Paper long abstract:

This paper focuses on Turkey's asylum/refugee regime and women asylum seeker refugees' experiences from a gender perspective. Previous research shows that gender is a determining factor in asylum seeker/refugee women's experiences and women face different difficulties than men both during accessing asylum processes and afterwards. In Turkey, women asylum seekers/refugees have conditional and limited rights such as limited access to health, education and social benefits for those who are registered and living in satellite cities as asylum seeker applicants and/or with refugee status given by the UNHCR. Most women asylum seeker applicants, however, find it difficult to live in those satellite cities especially when they have no socio-economic support from Turkish government or UN's Refugee Agency (UNHCR).

Founded on empirical research with a qualitative methodology approach, I will focus on the experiences of individual asylum seeker women from different nationalities.

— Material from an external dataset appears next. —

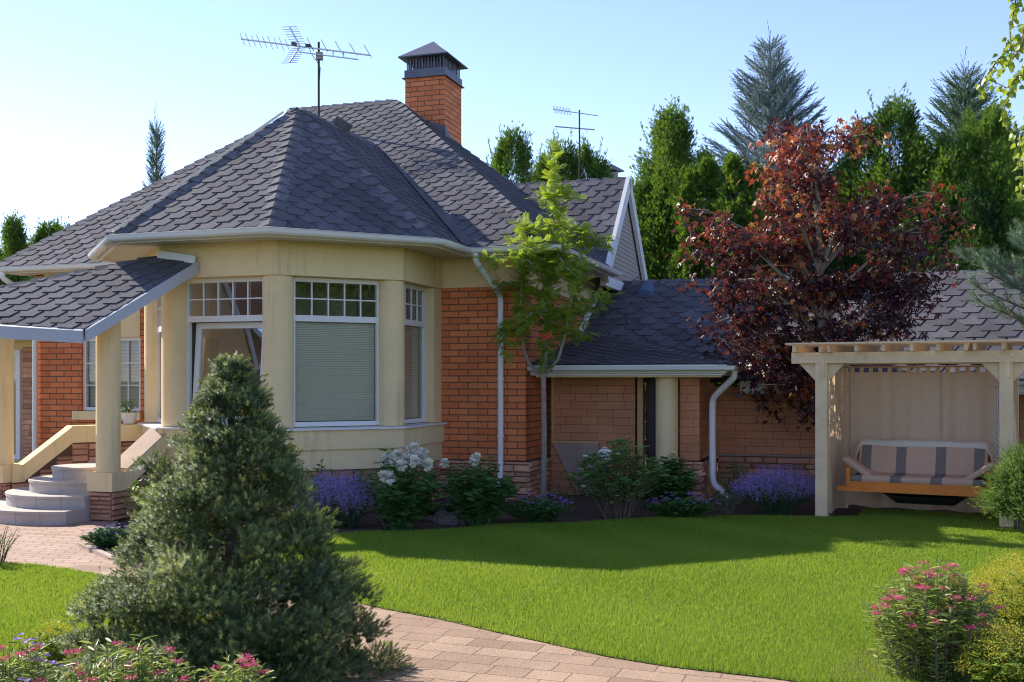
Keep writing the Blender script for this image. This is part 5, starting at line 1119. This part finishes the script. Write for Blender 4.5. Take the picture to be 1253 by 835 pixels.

I will seek answers for the question of "What are the gendered effects of Turkey's asylum/refugee system on women?" Based on the preliminary results of an empirical research, it will be argues that the restricted rules on refugees, gender neutral asylum processes and no support mechanisms for asylum seeker and refugee women structurally produce vulnerabilities for women asylum seekers and refugees in Turkey. Their experiences show that both the application process itself and keeping the asylum status is very difficult and involve in gendered risks for women.